Again and again, there he is, Jesus, appearing and reappearing, just as she thinks she’s moved on. “Like an old boyfriend I still had feelings for, but to whom I couldn’t quite commit. If I actively rejected Jesus whose blood had been sacrificed to give me eternal life . . . the door to the Next World would be forever shut to me. I would never see those I’ve loved and lost and who resided there.”

Not Jesus of history, not Jesus the Jew, not even the Jesus of the theologian, mere doctrinal symbol, but Jesus and his crimson, metallic blood, as true and as real as the blood of her own finger when pricked. Jesus who might show up in front of the courthouse in Jasper. Jesus, to whose bosom she yearns to be close. Jesus, whose blood sacrifice is to give her eternal life.

Himsel ends with: “You always return for blood.” Indeed, blood is a recurring theme in Himsel’s story. The blood of her own German ancestry. The blood binding her to her family, even as she embraces the story of another tribe. The blood of her menses, which she discovers the Jewish faith fears obsessively. The blood of Jesus, sacrificed for her sins. Most of all, the blood of Jesus.

What, however, is blood about?

“For the life of every creature is its blood,” the Bible tells us in Leviticus, and if blood itself has a life force within it, it is story. It is history. It is myth.

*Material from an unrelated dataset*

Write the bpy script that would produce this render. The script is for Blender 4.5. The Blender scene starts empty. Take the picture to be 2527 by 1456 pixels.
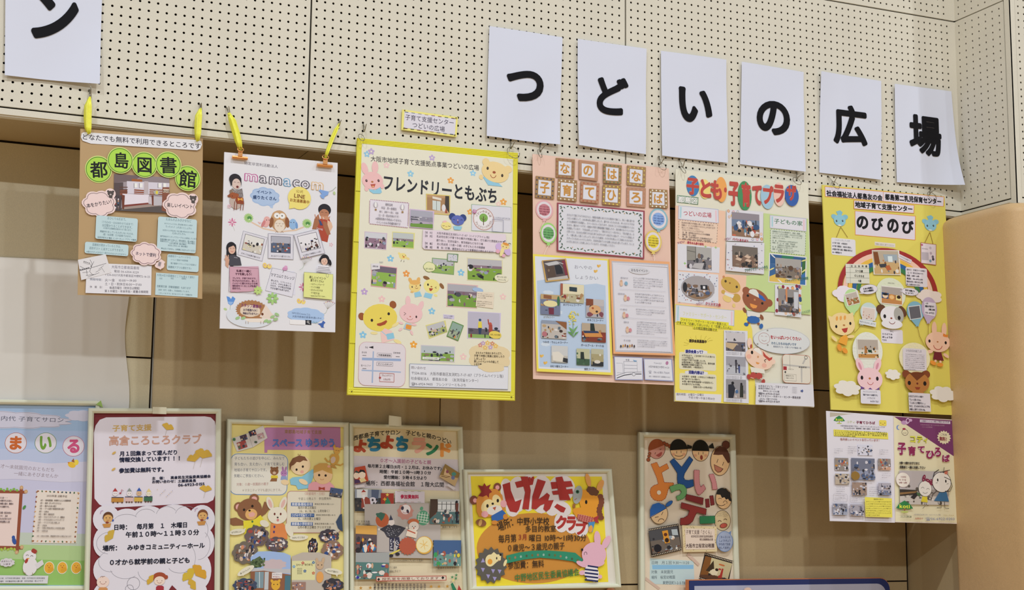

As Himsel clung to her own stories, I, too, find myself clinging to mine. The atlas will never show the Sambatyon, but its force still has power over me, the legend of the lost tribes still exciting my imagination. The Maharal and the golem, too, are forever true to me; they will never be otherwise, even as the historic truth says otherwise.

When the myth is dispelled, there is nothing secure to hold onto. When the myths lose their power, the edifices built upon them shake, crumble, and with them, we fear, goes life itself. And so the task then is to keep the story alive. To retain the myth. The myth that gives us life. The story within the blood.